Professor Sara Bice is on to the social stuff, smarter
Posted on
Professor Sara Bice genuinely cares about people, but not just in the "soft and fuzzy" sense.
There are few areas of life that affect people more than their day-to-day interactions with infrastructure, she says, and she wants to make sure that experience is a good one.
Social scientist Professor Bice, co-founder and Director of the Institute for Infrastructure in Society (I2S), and institute co-founder, Kirsty O'Connell are developing a new start-up, CommQ, to provide seamless, smart "Software as a Service" to manage the social ecosystem of major infrastructure projects.
While not formally launched yet, CommQ has received funding from the ANU Connect Ventures Discovery Translation Fund (DTF), and Professor Bice says that promising early venture capital discussions are underway.
"We're working to develop world-first, social risk management tools, in the first instance for Australia's $290bn infrastructure sector, to assist in developing systematic identification and mitigation of social risk," she says.
"Following five years of research with industry, we absolutely know that we are developing tools and services that will meet needs."
Professor Bice, from the Crawford School of Public Policy, says that while she is usually the only social scientist in the room, presenting community-centric data among engineers, project managers and financers, she finds it exciting to be bringing an important perspective to the discussion.
"I've heard our work described as the 'soft and fuzzy' side, so I love that we're able to do that in a scientific way, so that the information we're providing is as robust and hopefully as valued as an engineering diagram or a financial statement," she says.

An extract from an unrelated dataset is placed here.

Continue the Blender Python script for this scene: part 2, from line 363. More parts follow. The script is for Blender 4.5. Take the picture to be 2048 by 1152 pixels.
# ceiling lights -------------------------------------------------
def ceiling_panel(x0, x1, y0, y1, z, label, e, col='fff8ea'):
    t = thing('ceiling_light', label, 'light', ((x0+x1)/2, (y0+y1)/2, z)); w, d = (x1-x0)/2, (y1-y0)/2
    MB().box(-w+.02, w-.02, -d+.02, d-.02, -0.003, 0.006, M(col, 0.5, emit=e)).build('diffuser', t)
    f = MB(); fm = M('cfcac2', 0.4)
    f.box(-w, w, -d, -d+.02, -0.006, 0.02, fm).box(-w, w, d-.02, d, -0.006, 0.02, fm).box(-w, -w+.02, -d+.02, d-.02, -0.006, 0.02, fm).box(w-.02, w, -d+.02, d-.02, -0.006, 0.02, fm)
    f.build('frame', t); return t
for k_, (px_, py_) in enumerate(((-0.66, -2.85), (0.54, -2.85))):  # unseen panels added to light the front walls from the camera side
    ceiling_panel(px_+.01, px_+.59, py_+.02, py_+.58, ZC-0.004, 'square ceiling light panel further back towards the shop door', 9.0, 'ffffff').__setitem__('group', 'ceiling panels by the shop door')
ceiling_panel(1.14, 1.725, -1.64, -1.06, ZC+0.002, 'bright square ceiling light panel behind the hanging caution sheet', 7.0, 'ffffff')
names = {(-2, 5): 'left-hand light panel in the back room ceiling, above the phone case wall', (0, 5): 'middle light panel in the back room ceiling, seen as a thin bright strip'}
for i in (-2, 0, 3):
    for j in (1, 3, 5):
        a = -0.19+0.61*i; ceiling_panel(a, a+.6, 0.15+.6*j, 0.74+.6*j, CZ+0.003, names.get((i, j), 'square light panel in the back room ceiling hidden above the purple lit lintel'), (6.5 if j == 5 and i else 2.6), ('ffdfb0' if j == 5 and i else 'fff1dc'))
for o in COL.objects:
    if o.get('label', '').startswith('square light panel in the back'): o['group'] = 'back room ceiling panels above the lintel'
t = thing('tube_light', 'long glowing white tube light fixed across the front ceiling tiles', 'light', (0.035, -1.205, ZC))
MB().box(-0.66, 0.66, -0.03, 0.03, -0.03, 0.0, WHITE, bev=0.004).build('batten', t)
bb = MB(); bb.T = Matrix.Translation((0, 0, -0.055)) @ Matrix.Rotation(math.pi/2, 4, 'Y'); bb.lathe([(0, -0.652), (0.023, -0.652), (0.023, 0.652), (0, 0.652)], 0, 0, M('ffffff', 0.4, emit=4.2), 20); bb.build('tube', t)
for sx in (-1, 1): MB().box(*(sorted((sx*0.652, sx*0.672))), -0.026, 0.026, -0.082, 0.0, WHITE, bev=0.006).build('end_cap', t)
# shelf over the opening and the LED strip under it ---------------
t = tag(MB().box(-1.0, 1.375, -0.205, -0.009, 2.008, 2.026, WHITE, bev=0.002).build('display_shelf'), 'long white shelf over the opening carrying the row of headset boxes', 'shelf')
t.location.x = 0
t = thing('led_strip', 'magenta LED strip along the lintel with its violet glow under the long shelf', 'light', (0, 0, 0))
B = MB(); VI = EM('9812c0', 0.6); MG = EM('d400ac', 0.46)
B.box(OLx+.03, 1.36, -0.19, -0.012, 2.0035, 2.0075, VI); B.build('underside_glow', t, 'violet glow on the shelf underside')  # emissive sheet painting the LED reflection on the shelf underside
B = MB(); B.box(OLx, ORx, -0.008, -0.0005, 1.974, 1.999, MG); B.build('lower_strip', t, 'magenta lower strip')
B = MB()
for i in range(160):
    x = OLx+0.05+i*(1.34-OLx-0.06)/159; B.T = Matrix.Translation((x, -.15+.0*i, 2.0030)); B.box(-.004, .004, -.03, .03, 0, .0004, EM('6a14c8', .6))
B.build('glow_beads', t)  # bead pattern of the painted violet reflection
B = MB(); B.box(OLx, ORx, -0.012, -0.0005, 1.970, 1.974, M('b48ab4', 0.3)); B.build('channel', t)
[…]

"It may be considered the soft side, but we also need to be strategic.
"At the end of the day, it has to be about people. We can't lose sight of why we're building these things."
At I2S, Professor Bice leads the Next Generation Engagement program, Australia's largest study into community engagement in infrastructure. She says the team is also working to ensure that the institute itself is sustainable.
"We know that we're one of the world's only research institutions focused uniquely on the social aspects of major engineering projects, and so we are now in the market for long-term funding to make the institute viable over time," she says.
Professor Bice and her ANU co-investigators Dr Hayley Henderson and Professor Helen Sullivan have received an ARC Linkage grant for studying the measurement of mitigation of social risk, so getting the grant up and running is the next priority for the team.
"Mitigating the negative impacts on communities that come alongside big projects drives everything we do, and we necessarily adopt a 'work with the system to change the system' approach," she says.